Figure Mitologiche 3, la Precaria

Premessa: Pierre Sorlin è tra i primi ad aver utilizzato i film come fonte storica.

Sto vedendo un film e sono sconvolta. Il film si chiama “Derailed”. Niente da dire. No, non vi svelerò la trama. Fittatevi il dividi. Volevo solo informarvi che in questo caso le precarie ci fanno la figura delle puttane rubasoldi che cito: “arrivano in ufficio in ritardo e qualche volta rispondono a telefono”. Andiamo bene, andiamo.

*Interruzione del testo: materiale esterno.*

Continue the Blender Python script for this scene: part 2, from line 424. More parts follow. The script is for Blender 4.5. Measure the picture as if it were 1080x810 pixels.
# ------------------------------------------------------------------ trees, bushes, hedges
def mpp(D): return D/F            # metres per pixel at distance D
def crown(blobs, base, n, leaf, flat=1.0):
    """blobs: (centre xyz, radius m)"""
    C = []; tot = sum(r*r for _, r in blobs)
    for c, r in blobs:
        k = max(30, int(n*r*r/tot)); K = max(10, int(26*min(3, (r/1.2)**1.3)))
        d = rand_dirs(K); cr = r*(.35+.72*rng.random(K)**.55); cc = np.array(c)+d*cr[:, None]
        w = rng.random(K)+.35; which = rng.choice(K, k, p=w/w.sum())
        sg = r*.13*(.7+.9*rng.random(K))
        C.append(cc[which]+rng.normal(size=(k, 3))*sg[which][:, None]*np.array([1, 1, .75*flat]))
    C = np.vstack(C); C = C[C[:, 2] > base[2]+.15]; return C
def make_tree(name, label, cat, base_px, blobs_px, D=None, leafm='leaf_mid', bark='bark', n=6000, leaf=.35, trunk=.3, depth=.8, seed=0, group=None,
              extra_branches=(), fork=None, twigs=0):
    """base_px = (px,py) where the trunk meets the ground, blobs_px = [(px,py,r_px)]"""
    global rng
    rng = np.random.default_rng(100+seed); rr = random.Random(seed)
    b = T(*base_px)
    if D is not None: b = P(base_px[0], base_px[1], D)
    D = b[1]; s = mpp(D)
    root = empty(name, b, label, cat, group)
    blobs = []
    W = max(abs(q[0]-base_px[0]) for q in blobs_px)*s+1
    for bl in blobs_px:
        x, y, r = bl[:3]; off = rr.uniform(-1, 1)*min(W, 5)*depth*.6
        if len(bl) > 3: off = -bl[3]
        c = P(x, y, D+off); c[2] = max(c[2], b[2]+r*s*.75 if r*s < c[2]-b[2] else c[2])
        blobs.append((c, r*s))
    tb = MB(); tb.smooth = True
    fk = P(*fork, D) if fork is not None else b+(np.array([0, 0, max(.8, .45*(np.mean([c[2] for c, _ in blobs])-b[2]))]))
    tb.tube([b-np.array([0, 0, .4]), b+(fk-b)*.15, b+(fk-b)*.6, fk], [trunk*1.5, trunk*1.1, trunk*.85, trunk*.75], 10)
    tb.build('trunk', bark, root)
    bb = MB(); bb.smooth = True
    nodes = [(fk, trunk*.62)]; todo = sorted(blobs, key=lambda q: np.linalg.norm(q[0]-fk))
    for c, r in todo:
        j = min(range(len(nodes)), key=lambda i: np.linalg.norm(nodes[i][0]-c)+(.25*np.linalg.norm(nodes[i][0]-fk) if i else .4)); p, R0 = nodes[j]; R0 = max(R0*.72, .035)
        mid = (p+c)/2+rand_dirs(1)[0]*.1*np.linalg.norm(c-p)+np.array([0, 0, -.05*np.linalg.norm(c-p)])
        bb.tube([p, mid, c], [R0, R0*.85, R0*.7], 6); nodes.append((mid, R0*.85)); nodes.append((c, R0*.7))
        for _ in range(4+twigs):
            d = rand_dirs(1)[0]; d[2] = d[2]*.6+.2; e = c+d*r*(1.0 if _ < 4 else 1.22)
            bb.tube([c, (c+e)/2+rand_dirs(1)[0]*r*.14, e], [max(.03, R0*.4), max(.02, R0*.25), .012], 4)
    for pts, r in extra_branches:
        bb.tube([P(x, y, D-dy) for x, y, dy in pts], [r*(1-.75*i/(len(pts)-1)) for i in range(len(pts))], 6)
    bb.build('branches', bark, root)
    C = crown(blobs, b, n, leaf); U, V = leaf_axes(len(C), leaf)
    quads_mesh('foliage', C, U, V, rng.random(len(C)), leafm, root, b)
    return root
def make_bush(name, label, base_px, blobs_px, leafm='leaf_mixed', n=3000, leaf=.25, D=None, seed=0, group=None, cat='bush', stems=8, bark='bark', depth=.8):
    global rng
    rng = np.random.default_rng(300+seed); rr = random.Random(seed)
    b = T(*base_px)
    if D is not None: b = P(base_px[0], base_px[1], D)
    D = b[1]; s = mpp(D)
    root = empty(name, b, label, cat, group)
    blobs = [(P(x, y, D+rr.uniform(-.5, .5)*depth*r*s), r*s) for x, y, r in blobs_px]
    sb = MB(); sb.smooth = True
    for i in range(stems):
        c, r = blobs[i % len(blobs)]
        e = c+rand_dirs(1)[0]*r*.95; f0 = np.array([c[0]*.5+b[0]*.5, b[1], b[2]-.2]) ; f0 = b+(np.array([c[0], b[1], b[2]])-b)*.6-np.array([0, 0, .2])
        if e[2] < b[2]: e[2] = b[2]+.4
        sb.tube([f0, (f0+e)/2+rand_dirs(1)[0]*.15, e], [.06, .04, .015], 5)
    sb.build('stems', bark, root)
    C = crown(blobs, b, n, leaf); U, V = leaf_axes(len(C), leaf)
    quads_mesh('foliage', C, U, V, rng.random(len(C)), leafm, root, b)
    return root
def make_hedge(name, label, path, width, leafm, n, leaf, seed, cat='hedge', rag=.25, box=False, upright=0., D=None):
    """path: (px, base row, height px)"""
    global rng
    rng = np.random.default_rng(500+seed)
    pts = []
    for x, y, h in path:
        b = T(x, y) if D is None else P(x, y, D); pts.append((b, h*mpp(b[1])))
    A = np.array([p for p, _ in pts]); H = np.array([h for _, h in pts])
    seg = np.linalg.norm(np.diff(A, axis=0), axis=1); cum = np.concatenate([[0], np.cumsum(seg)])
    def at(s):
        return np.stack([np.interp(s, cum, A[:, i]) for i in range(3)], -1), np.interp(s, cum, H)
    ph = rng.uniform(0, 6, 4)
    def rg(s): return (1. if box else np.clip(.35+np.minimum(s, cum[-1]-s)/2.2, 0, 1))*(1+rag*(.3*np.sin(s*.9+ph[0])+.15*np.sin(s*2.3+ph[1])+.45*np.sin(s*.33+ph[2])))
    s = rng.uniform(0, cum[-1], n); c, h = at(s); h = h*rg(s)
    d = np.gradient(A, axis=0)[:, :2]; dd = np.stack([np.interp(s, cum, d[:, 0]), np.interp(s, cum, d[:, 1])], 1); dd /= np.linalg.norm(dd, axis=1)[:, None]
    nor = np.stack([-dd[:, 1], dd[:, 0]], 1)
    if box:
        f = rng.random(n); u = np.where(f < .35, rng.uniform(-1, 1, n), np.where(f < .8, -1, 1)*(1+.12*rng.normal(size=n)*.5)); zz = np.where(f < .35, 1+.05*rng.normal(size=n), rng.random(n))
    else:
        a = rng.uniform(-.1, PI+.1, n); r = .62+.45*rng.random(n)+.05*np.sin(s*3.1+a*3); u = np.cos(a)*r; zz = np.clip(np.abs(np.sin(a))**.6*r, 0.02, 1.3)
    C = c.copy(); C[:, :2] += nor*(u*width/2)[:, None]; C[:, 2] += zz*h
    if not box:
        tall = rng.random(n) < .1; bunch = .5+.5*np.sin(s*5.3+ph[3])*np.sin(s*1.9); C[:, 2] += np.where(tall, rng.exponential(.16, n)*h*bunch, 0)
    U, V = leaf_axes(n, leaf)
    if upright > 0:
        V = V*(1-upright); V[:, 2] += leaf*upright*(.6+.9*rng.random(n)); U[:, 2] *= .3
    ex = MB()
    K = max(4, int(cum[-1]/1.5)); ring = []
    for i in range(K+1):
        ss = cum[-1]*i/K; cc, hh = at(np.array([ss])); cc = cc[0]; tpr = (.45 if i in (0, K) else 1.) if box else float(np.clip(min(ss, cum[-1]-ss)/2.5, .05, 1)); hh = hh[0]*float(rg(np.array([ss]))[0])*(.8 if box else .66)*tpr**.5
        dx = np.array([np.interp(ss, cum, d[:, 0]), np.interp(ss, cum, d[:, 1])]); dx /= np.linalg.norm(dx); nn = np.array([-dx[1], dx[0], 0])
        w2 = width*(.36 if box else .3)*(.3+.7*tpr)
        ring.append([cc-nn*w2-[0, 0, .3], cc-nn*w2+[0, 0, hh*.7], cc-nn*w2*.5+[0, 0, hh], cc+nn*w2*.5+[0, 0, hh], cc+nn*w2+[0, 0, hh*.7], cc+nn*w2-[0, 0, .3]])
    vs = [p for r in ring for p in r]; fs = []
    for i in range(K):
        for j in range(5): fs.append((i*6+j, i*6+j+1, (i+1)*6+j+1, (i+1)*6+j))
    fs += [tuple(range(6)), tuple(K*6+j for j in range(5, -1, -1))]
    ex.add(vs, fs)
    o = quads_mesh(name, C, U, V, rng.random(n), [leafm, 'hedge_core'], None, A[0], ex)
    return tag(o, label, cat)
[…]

Alla ricerca del codice Iban

E così dopo 15 mesi di attesa e milleuno tentativi, quest’oggi ho saputo quando sarò pagata per il mio lavoro. La risposta è: mai. Avevo questa voce stridula dall’altro capo del telefono, tipo canarino Titti scortese ma con un accetto appena appena insulare. La voce mi diceva: lei non ha ricevuto alcun pagamento perchè siamo sprovvisti del suo codice Iban. La frase era ripetuta di continuo, in una sorta di cantilena, ma senza espressione:

Siamo sprovvisti del suo codice Iban. Iban. Iban.

Non riuscivo a reagire. Il suono melodico mi aveva ipnotizzato. Nella mia testa una sola, unica domanda: che sfaccimma è ‘sto codice Iban? Una volta risolto l’arcano, da brava comunicatrice ho cercato di entrare in contatto con Titti.

Raffa: “Mi ascolti, io non ho un codice Iban perchè non ho un conto corrente”.
Titti (leggermente perplessa e infastidita): “Deve aprire un conto corrente presso uno sportello bancario e comunicarmi il suo codice Iban”.
R: “Senta mi spiego meglio. Io non ho un conto corrente perchè non ho nulla da metterci. Sono 15 mesi che non mi pagate.
T (palesemente sconvolta): lei non ha ricevuto alcun pagamento perchè siamo sprovvisti del suo codice Iban.
R: Senta, ma non potreste farmi un assegno?
T (con la voce di Marnie durante la regressione infantile): L’assegno è una forma di pagamento che non usiamo. Un mese fa un nostro incaricato alla consegna degli assegni è stato derubato a Napoli (voce rotta dal pianto). Da due settimane l’unica forma di pagamento è un versamento sul conto cottente.
R: Allora avreste dovuto pagarmi due settimane fa.
T: Due settimane fa un nostro incaricato alla consegna degli assegni è stato derubato a Napoli.

Mi pareva di avere a che fare con quei programmi che simulano il linguaggio umano. Oppure ero a telefono con Anna, l’assistente elettronica dell’Ikea.